# [Short problem]
Begin with the first line below and retype each line exactly through the line containing "X = px_x(x, Y);". Any pictures are to be left out.

▽

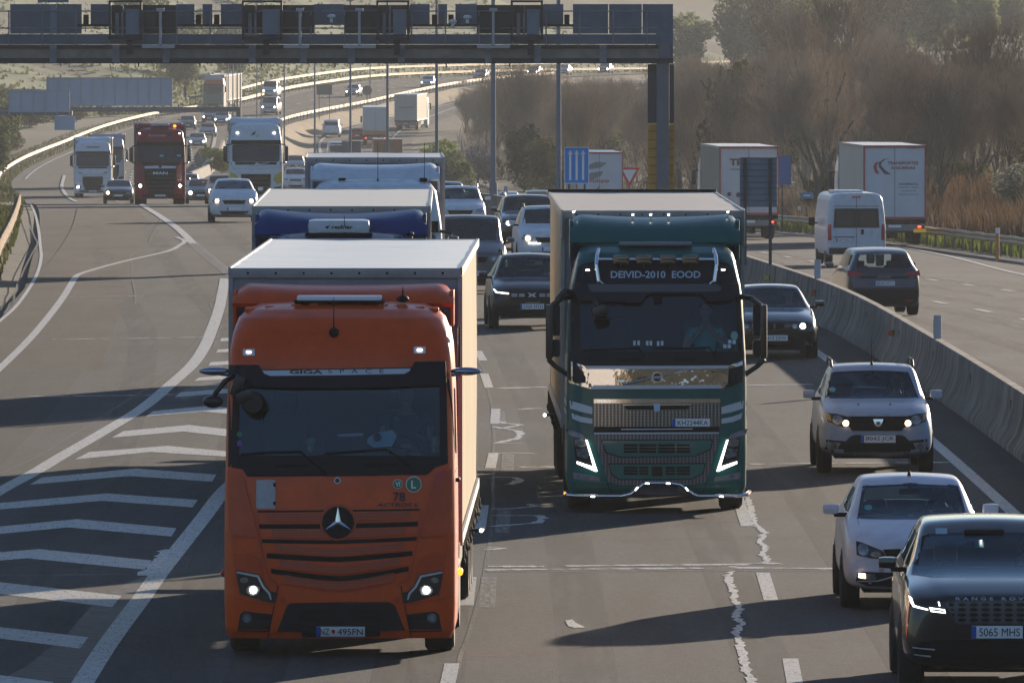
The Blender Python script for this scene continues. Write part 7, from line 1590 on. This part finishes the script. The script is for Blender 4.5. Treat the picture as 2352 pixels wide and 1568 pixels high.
for x, y, Y, lab in ((1836, 468, 500, 'orange topped bollard below the kilometre sign'), (2291, 548, 372, 'orange reflector post by the right guard rail')):
    X = px_x(x, Y); o = MB().cyl((X, Y, Zg(X, Y)), (X, Y, Zg(X, Y) + 1.0), .07, n=10).build('bollard', mat('bollard_orange', (.6, .22, .04), .5), None, 40); tag(o, lab, 'bollard'); MB().cyl((X, Y, Zg(X, Y) + 1.0), (X, Y, Zg(X, Y) + 1.2), .075, n=10).build('bollard_cap', SREF, o, 40)

# ================================================================== vegetation
def leafmat(name, col, tr=.5, var=.35):
    m = bpy.data.materials.new(name); m.use_nodes = True; N = m.node_tree.nodes; L = m.node_tree.links; N.remove(P(m)); o = N['Material Output']
    oi = N.new('ShaderNodeObjectInfo'); tc = N.new('ShaderNodeTexCoord'); n = N.new('ShaderNodeTexNoise'); n.inputs['Scale'].default_value = .9; n.inputs['Detail'].default_value = 3; L.new(tc.outputs['Object'], n.inputs['Vector'])
    a = N.new('ShaderNodeMath'); a.operation = 'ADD'; L.new(oi.outputs['Random'], a.inputs[0]); L.new(n.outputs[0], a.inputs[1])
    r = N.new('ShaderNodeMapRange'); r.inputs[1].default_value = .4; r.inputs[2].default_value = 1.6; r.inputs[3].default_value = 1 - var; r.inputs[4].default_value = 1 + var; L.new(a.outputs[0], r.inputs[0])
    vm = N.new('ShaderNodeVectorMath'); vm.operation = 'SCALE'; vm.inputs[0].default_value = col; L.new(r.outputs[0], vm.inputs['Scale'])
    d = N.new('ShaderNodeBsdfDiffuse'); t = N.new('ShaderNodeBsdfTranslucent'); L.new(vm.outputs[0], d.inputs[0]); L.new(vm.outputs[0], t.inputs[0]); x = N.new('ShaderNodeMixShader'); x.inputs[0].default_value = tr; L.new(d.outputs[0], x.inputs[1]); L.new(t.outputs[0], x.inputs[2]); L.new(x.outputs[0], o.inputs[0]); return m
BARK = mat('bark_grey_brown', (.105, .082, .066), .9, var=.3); TWIG = leafmat('twig_brown', (.37, .30, .235), .5); TWIG2 = leafmat('twig_grey', (.35, .305, .255), .5)
LG = leafmat('leaf_dark_green', (.040, .055, .022)); LG2 = leafmat('leaf_mid_green', (.12, .14, .07), .6); LG3 = leafmat('leaf_yellow_green', (.13, .17, .035)); LG4 = leafmat('leaf_olive', (.085, .09, .035)); REED = leafmat('reed_orange', (.10, .06, .032)); BLOS = leafmat('blossom_pale', (.40, .33, .30)); BLOS2 = leafmat('blossom_white', (.26, .27, .22))
def bare_tree(seed, h=10, spread=.5, lv=5, dens=1.0):
    rnd = random.Random(seed); T = MB(); Tw = MB()
    def seg(mb, a, b, r0, r1, n): mb.cyl(a, b, r0, r1, n, cap=False)
    def grow(p, d, l, r, k):
        n = 3 if k < 2 else 2; q = p
        for i in range(n):
            d2 = (d + Vector((rnd.uniform(-1, 1), rnd.uniform(-1, 1), rnd.uniform(-.3, .6))) * (.10 + .05 * k)).normalized(); e = q + d2 * l / n
            r1 = r * (1 - .28 * (i + 1) / n)
            if k < 2: seg(T, q, e, r, r1, 6)
            else: Tw.add([q + Vector((r, 0, 0)), q + Vector((-r, r * .6, 0)), q + Vector((-r * .3, -r, 0)), e], [(0, 1, 3), (1, 2, 3), (2, 0, 3)])
            if k < lv and (i > 0 or k == 0 or k > 1):
                for _ in range(rnd.choice((1, 1, 2)) if k else 2):
                    ax = Vector((rnd.uniform(-1, 1), rnd.uniform(-1, 1), rnd.uniform(-.2, .5))).normalized(); nd = (d2 * (1 - spread * .7) + ax * spread + Vector((0, 0, .22))).normalized(); grow(e if rnd.random() > .3 else q + (e - q) * .5, nd, l * (rnd.uniform(.55, .78) if k < 2 else rnd.uniform(.72, .95)), max(.014, r1 * .58), k + 1)
            q = e; d = d2; r = r1
        if k < lv:
            for _ in range(2): ax = Vector((rnd.uniform(-1, 1), rnd.uniform(-1, 1), .1)).normalized(); grow(q, (d + ax * spread * .8).normalized(), l * (.66 if k < 2 else .85), max(.014, r * .7), k + 1)
    grow(Vector((0, 0, -.3)), Vector((rnd.uniform(-.08, .08), 0, 1)), h * .34, h * .021, 0)
    zs = max(v[2] for v in Tw.v); s_ = h / zs
    T.v = [tuple(c * s_ for c in v) for v in T.v]; Tw.v = [tuple(c * s_ for c in v) for v in Tw.v]
    return T.mesh('trunk'), Tw.mesh('crown')
def leafy(seed, w, h, n=2600, ls=.16, trunk=True, lobes=9, low=.1):
    rnd = random.Random(seed); T = MB(); Lf = MB()
    if trunk:
        T.cyl((0, 0, -.3), (0, 0, h * .55), .018 * h, .01 * h, 7)
        for k in range(5): a = rnd.uniform(0, 6.28); T.cyl((0, 0, h * (.2 + .07 * k)), (math.cos(a) * w * .5, math.sin(a) * w * .5, h * (.5 + .08 * k)), .007 * h, .004 * h, 5)
    lb = []
    for _ in range(lobes): a = rnd.uniform(0, 6.28); q = rnd.uniform(0, .62) * w; lb.append((math.cos(a) * q, math.sin(a) * q, h * rnd.uniform(low + .2, .82), rnd.uniform(.25, .48) * w, rnd.uniform(.14, .26) * h))
    for _ in range(n):
        c = rnd.choice(lb); u = Vector((rnd.gauss(0, 1), rnd.gauss(0, 1), rnd.gauss(0, 1))).normalized() * rnd.uniform(.55, 1.08)
        p = Vector((c[0] + u.x * c[3], c[1] + u.y * c[3], max(0, c[2] + u.z * c[4]))); a = Vector((rnd.gauss(0, 1), rnd.gauss(0, 1), rnd.gauss(0, 1))).normalized(); b = a.orthogonal().normalized(); s_ = ls * rnd.uniform(.6, 1.4)
        Lf.add([p + a * s_, p + b * s_ * .6, p - a * s_, p - b * s_ * .6], [(0, 1, 2, 3)])
    return (T.mesh('trunk') if trunk else None), Lf.mesh('crown')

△

# [Task solution]
The Blender Python script for this scene continues. Write part 7, from line 1590 on. This part finishes the script. The script is for Blender 4.5. Treat the picture as 2352 pixels wide and 1568 pixels high.
for x, y, Y, lab in ((1836, 468, 500, 'orange topped bollard below the kilometre sign'), (2291, 548, 372, 'orange reflector post by the right guard rail')):
    X = px_x(x, Y); o = MB().cyl((X, Y, Zg(X, Y)), (X, Y, Zg(X, Y) + 1.0), .07, n=10).build('bollard', mat('bollard_orange', (.6, .22, .04), .5), None, 40); tag(o, lab, 'bollard'); MB().cyl((X, Y, Zg(X, Y) + 1.0), (X, Y, Zg(X, Y) + 1.2), .075, n=10).build('bollard_cap', SREF, o, 40)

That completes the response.